> Problem requirements
All lines holding the string "Python" are to be shown.

++++ Records for this task ++++

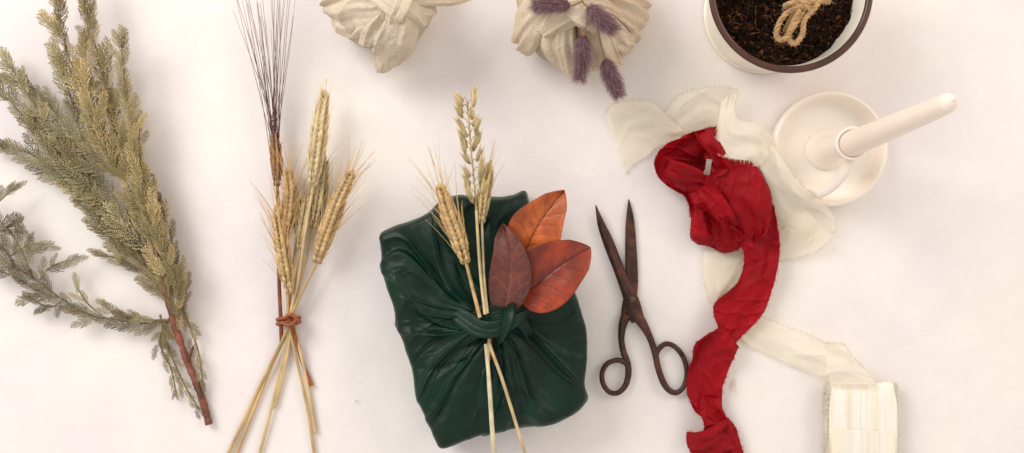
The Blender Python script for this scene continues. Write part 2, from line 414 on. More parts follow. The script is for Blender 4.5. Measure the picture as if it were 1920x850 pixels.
stalk([(590,860,3),(575,760,5),(545,625,12),(540,590,18),(540,550,24),(542,545,25)],3.0,ST,dict(path=[(545,552,26),(536,500,28),(526,440,28),(519,395,28)],w=36,col=EC,awn=62,**AW),wb)
stalk([(484,860,3),(510,760,5),(540,625,9),(543,590,12),(535,520,16),(540,440,18)],3.2,ST2,dict(path=[(536,450,16),(542,400,18),(545,360,20),(541,325,22)],w=36,col=EC,awn=64,**AW),wb)
stalk([(512,765,3),(528,700,5),(543,620,8),(548,590,10),(565,520,12),(590,420,14)],3.8,ST2,dict(path=[(588,430,14),(598,385,16),(604,340,16),(608,300,18)],w=34,col=(206,184,134),awn=30,**AW),wb)
stalk([(440,860,2),(495,720,4),(538,620,8),(541,590,10),(550,500,10),(560,420,12)],3.4,ST,dict(path=[(558,440,12),(562,410,12),(566,380,12)],w=24,col=(210,176,122),awn=40,**AW),wb)
stalk([(516,762,3),(534,690,5),(546,620,10),(549,590,14),(556,520,20),(566,440,22)],3.0,ST2,dict(path=[(562,470,20),(566,440,22),(572,405,22),(576,380,24)],w=24,col=(215,188,138),awn=24,**AW),wb)
m=MB()
for dz,dy in ((0,0),(1,8)):
    ph=np.linspace(0,2*math.pi,40); c0=R(541,598+dy,13)
    pts=np.stack([c0[0]+21*np.cos(ph),c0[1]+3*np.sin(ph*1)+2*np.cos(ph),c0[2]+14*np.sin(ph)],-1)
    tube(m,pts,3.2,lin((150,80,40)),8)
def strand(m,pts,r,col,n=8,flat=1,jit=0):
    P=cr([R(*q) for q in pts],12); 
    tube(m,P,r,lin(col),n,flat=flat)
strand(m,[(534,596,30),(545,590,33),(556,598,30),(560,606,22)],3.4,(170,90,44))
strand(m,[(528,604,28),(540,610,34),(552,604,32),(556,594,26)],3.2,(150,78,40))
strand(m,[(548,604,30),(553,630,16),(565,675,6),(580,712,4),(585,724,4)],3.8,(166,90,44),flat=.6)
strand(m,[(544,608,30),(556,640,12),(568,680,5),(578,722,4)],3.2,(140,72,38),flat=.6)
mk("leather_cord",m,M_leather,wb)

# ---------------- wrapped bundles ----------------
def wrap_bundle(mb,cx,cy,outline,H,hedge,folds,col,steps=(),nth=900,nr=170,dome=8,noiseamp=2.0,seed=1,fine=1.0,side=.4,sharp=False):
    c=R(cx,cy,H)
    O=cr([R(x,y,hedge)-[c[0],c[1],0] for x,y in outline],10,closed=True)
    th=np.arctan2(O[:,1],O[:,0]); rr=np.hypot(O[:,0],O[:,1]); o=np.argsort(th); th=th[o]; rr=rr[o]
    TH=np.linspace(-math.pi,math.pi,nth,endpoint=False)
    RR=np.interp(TH,np.concatenate([th-2*math.pi,th,th+2*math.pi]),np.tile(rr,3))
    if sharp: prp=[(0,H+dome),(0.25,H+dome*0.6),(0.5,H+dome*.2),(0.78,H-1),(0.91,H-3),(0.965,H-8),(0.99,H-22),(1.0,hedge*0.85),(0.995,hedge*0.4),(0.985,4),(0.98,-2)]
    else: prp=[(0,H+dome),(0.25,H+dome*0.6),(0.5,H+dome*.2),(0.72,H-1),(0.86,H-5),(0.945,H-16),(0.985,H-34),(1.0,hedge*0.8),(0.99,hedge*0.4),(0.975,4),(0.97,-2)]
    pr=cr(prp,14)
    seg=np.hypot(np.diff(pr[:,0])*180,np.diff(pr[:,1])); cu=np.concatenate([[0],np.cumsum(seg)])
    q=np.linspace(0,cu[-1],nr); pr=np.stack([np.interp(q,cu,pr[:,0]),np.interp(q,cu,pr[:,1])],-1)
    tg=np.gradient(pr*np.array([180,1]),axis=0); tg/=np.linalg.norm(tg,axis=1,keepdims=True)
    nrm=np.stack([-tg[:,1],tg[:,0]],-1); nrm*=np.sign(nrm[nr//4,1])
    S=pr[:,0][:,None]; r=S*RR[None,:]; th2=TH[None,:]
    path=q[:,None]/cu[-1]*RR.mean()*1.35
    disp=np.zeros_like(r)
    xx=r*np.cos(th2); yy=r*np.sin(th2)
    wth=th2+.16*vn(xx/90,yy/90,seed+9)
    for (ti,k,w0,a,r0,r1,asym) in folds:
        tc=ti+k*(path/200)
        dd=(wth-tc+math.pi)%(2*math.pi)-math.pi
        d=dd*np.maximum(r,12)
        w=w0*(0.45+path/170)
        ww=np.where(d>0,w*asym,w)
        win=1/(1+np.exp(-(path-r0)/7))*1/(1+np.exp((path-r1)/16))
        disp+=a*np.exp(-np.sqrt((d/ww)**2+.03)*1.2)*win*(np.abs(dd)<1.3)*1.35
    for (ti,k,a,r0,r1,span) in steps:
        tc=ti+k*(path/200); dd=(wth-tc+math.pi)%(2*math.pi)-math.pi
        d=dd*np.maximum(r,12)
        win=1/(1+np.exp(-(path-r0)/7))*1/(1+np.exp((path-r1)/12))
        disp+=a*(1/(1+np.exp(-d/1.3)))*np.clip(1-dd/span,0,1)*win
    ct,st_=np.cos(th2),np.sin(th2)
    sw=path/90
    a1=ridge(ct*5+sw*.6+.8*vn(xx/50,yy/50,seed+12),st_*5+sw*.5,seed+20,4)
    a2=ridge(ct*13+sw*1.1+.6*vn(xx/30,yy/30,seed+13),st_*13-sw*.8,seed+21,5)
    disp+=fine*(3.2*a1+2.0*a2*np.clip(path/60,0,1))
    disp+=noiseamp*vn(xx/45,yy/45,seed)+noiseamp*.2*vn(xx/18+5,yy/18,seed+1)
    fade=np.clip(path/25,0,1)
    disp*=fade
    disp*=1-(1-side)*np.clip((S-.86)/.12,0,1)
    rad=r+nrm[:,0][:,None]*disp; z=pr[:,1][:,None]+nrm[:,1][:,None]*disp
    V=np.stack([c[0]+rad*np.cos(th2),c[1]+rad*np.sin(th2),np.maximum(z,-2)],-1)
    shade=(0.9+0.2*vn(xx/60,yy/60,seed+4))[...,None]
    C=np.clip(lin(col)*shade,0,1)
    mb.add(V.reshape(-1,3),grid_faces(nr,nth,True),C.reshape(-1,3))
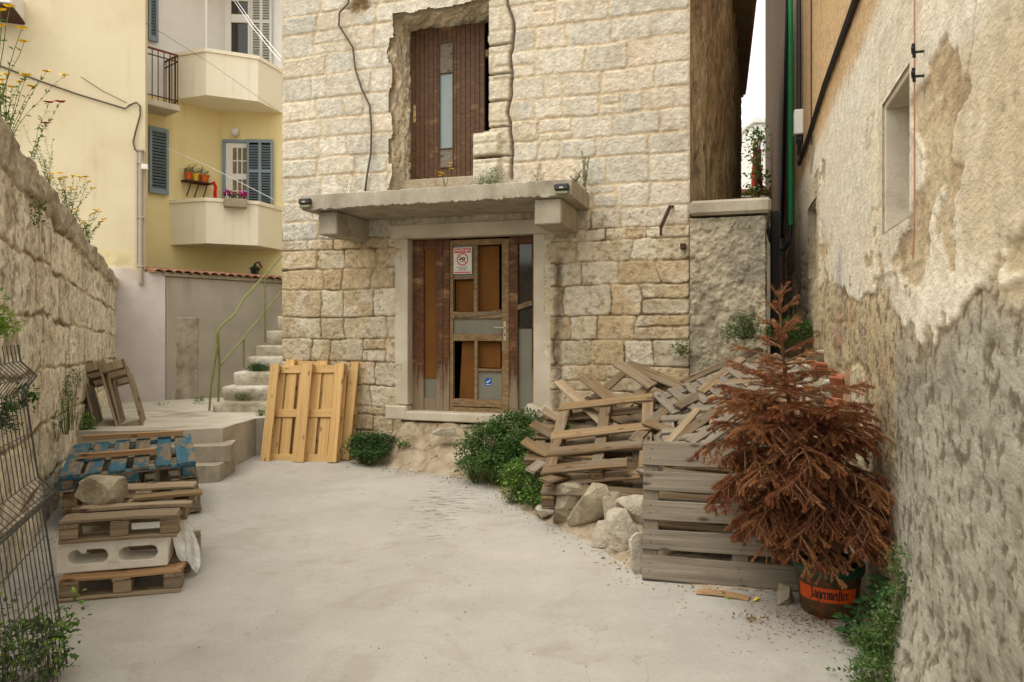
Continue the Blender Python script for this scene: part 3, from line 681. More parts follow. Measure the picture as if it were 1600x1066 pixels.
def px(fr, u0, v0, u1, v1, n):
    um, vm = (u0 + u1) / 2, (v0 + v1) / 2
    return fr.s(u0, n), fr.s(u1, n), fr.uv(um, v1, n)[1], fr.uv(um, v0, n)[1]
def make_lower_door():
    N = -.13
    Z0, Z1 = FA.uv(740, 645, N)[1], FA.uv(740, 371, N)[1]
    fx = MB()      # left fixed panel with its three planks
    def bx(mb, u0, u1, z0, z1, n0, n1, mi=0, ch=.004): mb.fbox(FA, FA.s(u0, n1), FA.s(u1, n1), z0, z1, n0, n1, mi, ch)
    bx(fx, 641, 662, Z0, Z1, N - .06, N + .012); bx(fx, 681, 692, Z0, Z1, N - .06, N + .005); bx(fx, 692.4, 702, Z0, Z1, N - .06, N + .02)
    bx(fx, 662, 681, Z1 - .13, Z1, N - .06, N - .004); bx(fx, 662, 681, Z0, Z0 + .16, N - .06, N - .004)
    p = fx.build('side_panel', M['worndoor'], house, FA.w(FA.s(670, N), Z0, N))
    q = MB(); zsp = FA.uv(671, 592, N)[1]; bx(q, 662, 681, zsp, Z1 - .13, N - .03, N - .02, 0, .001); q.build('board', M['plywood'], p)
    q = MB(); bx(q, 662, 681, Z0 + .16, zsp - .003, N - .03, N - .024, 0, .001); q.build('pane', M['dirtyglass'], p)
    # door leaf: rails and stiles
    L = MB()
    bx(L, 703, 708, Z0, Z1 - .03, N - .05, N + .008)                         # left stile
    bx(L, 784, 795, Z0, Z1 - .03, N - .05, N + .010)                         # right stile
    zt1, zt0 = FA.uv(745, 374, N)[1], FA.uv(745, 383, N)[1]
    bx(L, 708, 784, zt0, zt1, N - .05, N + .006)
    zz = lambda v: FA.uv(745, v, N)[1]
    bx(L, 708, 784, zz(498), zz(487), N - .05, N + .008); bx(L, 708, 784, zz(533), zz(522), N - .05, N + .008)
    bx(L, 708, 784, zz(636), zz(624), N - .05, N + .006); bx(L, 708, 784, Z0, zz(637.5), N - .05, N + .012)
    bx(L, 740, 746, zz(487), zz(383), N - .05, N + .004); bx(L, 741, 746, zz(624), zz(533), N - .05, N + .004)
    bx(L, 708, 740, zz(436), zz(432), N - .05, N + .006); bx(L, 746, 784, zz(580), zz(576), N - .05, N + .006)
    leaf = L.build('door', M['doorgrey'], house, FA.w(FA.s(745, N), Z0, N))
    for (a_, b_, c_, d_) in ((708, 740, 432, 383), (708, 784, 522, 498), (746, 784, 624, 580)): g = MB(); bx(g, a_, b_, zz(c_), zz(d_), N - .03, N - .022, 0, .001); g.build('pane', M['dirtyglass'], leaf)
    for (a_, b_, c_, d_) in ((712, 740, 486, 437), (746, 780, 487, 384), (746, 782, 575, 534)): g = MB(); bx(g, a_, b_, zz(c_), zz(d_), N - .09, N - .08, 0, .001); g.build('board', M['plywood'], leaf)
    g = MB(); M4 = Matrix(((FA.t.x, FA.n.x, 0, 0), (FA.t.y, FA.n.y, 0, 0), (0, 0, 1, 0), (0, 0, 0, 1))); s_, z_ = FA.uv(729, 580, N); M4.translation = FA.w(s_, z_, N - .075)
    g.box(M4 @ Matrix.Rotation(R(3), 4, 'Y'), FA.s(741) - FA.s(716), .01, zz(534) - zz(626), 0, .001); g.build('board', M['plywood'], leaf)
    # splintered plank over the middle rail
    g = MB(); pts = [(709, 493), (716, 489), (745, 489), (783, 484), (783, 489), (740, 495), (712, 497)]
    sz = [FA.uv(u, v, N + .012) for u, v in pts]; n_ = len(sz)
    g.add([FA.w(s, z, N + .009) for s, z in sz] + [FA.w(s, z, N + .02) for s, z in sz], [tuple(range(n_, 2 * n_)), tuple(range(n_))[::-1]] + [(i, (i + 1) % n_, n_ + (i + 1) % n_, n_ + i) for i in range(n_)])
    g.build('splinter', M['oldwood'], leaf)
    h = MB(); s_, z_ = FA.uv(789.5, 516, N)
    h.fbox(FA, s_ - .018, s_ + .018, z_ - .125, z_ + .105, N + .01, N + .018, 0, .003)
    h.tube([FA.w(s_, z_ + .03, N + .015), FA.w(s_, z_ + .03, N + .065), FA.w(s_ - .03, z_ + .03, N + .07), FA.w(s_ - .125, z_ + .034, N + .062)], .009, 8)
    h.fbox(FA, s_ - .006, s_ + .006, z_ - .07, z_ - .04, N + .018, N + .0195, 1, .001)
    h.build('handle', [M['handle'], M['black']], leaf)
    # right sidelight
    f2 = MB(); bx(f2, 795.4, 809, Z0, Z1, N - .06, N + .016); bx(f2, 831, 837, Z0, Z1, N - .06, N + .01)
    bx(f2, 809, 831, Z1 - .10, Z1, N - .06, N + .006); bx(f2, 809, 831, Z0, Z0 + .05, N - .06, N + .006)
    sl_ = f2.build('sidelight', M['worndoor'], house, FA.w(FA.s(815, N), Z0, N))
    g = MB(); bx(g, 809, 831, FA.uv(820, 514, N)[1], Z1 - .10, N - .03, N - .024, 0, .001); g.build('pane', M['darkglass'], sl_)
    g = MB(); bx(g, 809, 831, Z0 + .05, FA.uv(820, 512, N)[1], N - .036, N - .026, 0, .001); g.build('panel', M['dirtyglass'], sl_)
    g = MB(); sa, za = FA.uv(809, 481, N); sb, zb = FA.uv(832, 473, N); a, b_ = FA.w(sa, za, N + .012), FA.w(sb, zb, N + .012)
    mid = (a + b_) / 2; d = (b_ - a); x = d.normalized(); y = -FA.n; z = x.cross(y)
    g.box(Matrix(((x.x, y.x, z.x, mid.x), (x.y, y.y, z.y, mid.y), (x.z, y.z, z.z, mid.z), (0, 0, 0, 1))), d.length, .02, .06); g.build('cross_board', M['oldwood'], sl_)
    # head strip under the lintel
    g = MB(); bx(g, 641, 837, Z1 + .001, Z1 + .03, N - .08, N + .03); g.build('door_head', M['doorwood'], house)
    # paper notice, words as on the sheet
    def notice():
        s0, s1, z0, z1 = px(FA, 708.5, 387, 737, 428, N + .012)
        b = MB(); b.fbox(FA, s0, s1, z0, z1, N + .009, N + .011, 0, .0005)
        H = z1 - z0; W = s1 - s0; n1 = N + .0115
        b.fbox(FA, s0 + W * .05, s1 - W * .05, z1 - H * .20, z1 - H * .03, n1, n1 + .001, 1, .0003)
        b.fbox(FA, s0 + W * .05, s1 - W * .05, z0 + H * .035, z0 + H * .075, n1, n1 + .001, 1, .0003)
        cs, cz = (s0 + s1) / 2, z0 + H * .55; ro, ri = H * .235, H * .195; k = 40
        vs = []; fs = []
        for i in range(k):
            a = 2 * math.pi * i / k
            vs += [FA.w(cs + ro * math.cos(a), cz + ro * math.sin(a), n1 + .001), FA.w(cs + ri * math.cos(a), cz + ri * math.sin(a), n1 + .001)]
            j = (i + 1) % k; fs.append((2 * i, 2 * j, 2 * j + 1, 2 * i + 1))
        b.add(vs, fs, 1)
        def bar(x0, z0_, x1, z1_, w, mi): 
            A = Vector((x0, z0_)); B = Vector((x1, z1_)); t = (B - A).normalized(); q = Vector((-t.y, t.x)) * w / 2
            b.add([FA.w(cs + p.x, cz + p.y, n1 + .0014) for p in (A - q, B - q, B + q, A + q)], [(0, 1, 2, 3)], mi)
        bar(-ri * .72, ri * .72, ri * .72, -ri * .72, H * .03, 1)
        # pointing hand and puff of the pictogram
        bar(-ri * .75, -ri * .05, -ri * .15, ri * .15, H * .05, 2); bar(-ri * .2, ri * .2, ri * .4, ri * .35, H * .045, 2); bar(-ri * .1, -ri * .05, ri * .5, -ri * .1, H * .04, 2); bar(ri * .38, ri * .3, ri * .55, 0, H * .04, 2)
        bar(-ri * .5, -ri * .35, ri * .1, -ri * .45, H * .03, 2)
        for j, wd in enumerate((.62, .34, .46)):                      # three illegible lines of small print
            zr = z0 + H * (.255 - .055 * j); xx = -W * wd / 2; rr = random.Random(j)
            while xx < W * wd / 2:
                l = W * rr.uniform(.03, .085); bar(xx, zr - cz, min(xx + l, W * wd / 2), zr - cz, H * .022, 2); xx += l + W * .018
        sg = b.build('notice', [M['signwhite'], M['signred'], M['signblack']], leaf)
        txt(leaf, 'notice_text', 'PAŽNJA', FA, cs, z1 - H * .115, n1 + .0016, H * .125, M['signwhite'], W * .8)
        s0, s1, z0, z1 = px(FA, 758, 591, 768, 603, N - .019)
        b = MB(); n2 = N - .0195; b.fbox(FA, s0, s1, z0, z1, n2 - .001, n2 + .001, 0, .0003)
        a, c_ = s1 - s0, z1 - z0
        def q(pts, mi): b.add([FA.w(s0 + x * a, z0 + y * c_, n2 + .002) for x, y in pts], [tuple(range(len(pts)))], mi)
        q([(.15, .5), (.5, .62), (.9, .85), (.75, .62), (.45, .42)], 1); q([(.15, .5), (.45, .42), (.3, .34)], 1); q([(.12, .12), (.9, .12), (.9, .2), (.12, .2)], 1)
        b.build('sticker', [M['signblue'], M['signwhite']], leaf)
    notice()
def txt(parent, name, s, fr, sc, zc, n, size, mat, maxw=None):
    cu = bpy.data.curves.new(name, 'FONT'); cu.body = s; cu.size = size; cu.align_x = 'CENTER'; cu.align_y = 'CENTER'; cu.offset = size * .03
    tmp = bpy.data.objects.new('tmp_text', cu); col.objects.link(tmp)
    bpy.context.view_layer.update()
    me = bpy.data.meshes.new_from_object(tmp.evaluated_get(bpy.context.evaluated_depsgraph_get())); bpy.data.objects.remove(tmp)
    V = np.array([v.co[:] for v in me.vertices]); k = 1.0
    if maxw: k = min(1.6, maxw / (V[:, 0].max() - V[:, 0].min()))
    b = MB(); b.add([fr.w(sc + x * k, zc + y, n) for x, y, _ in V], [tuple(p.vertices) for p in me.polygons])
    return b.build(name, mat, parent)
make_lower_door()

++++

> Exercise answer
The Blender Python script for this scene continues. Write part 2, from line 414 on. More parts follow. The script is for Blender 4.5. Measure the picture as if it were 1920x850 pixels.
Continue the Blender Python script for this scene: part 3, from line 681. More parts follow. Measure the picture as if it were 1600x1066 pixels.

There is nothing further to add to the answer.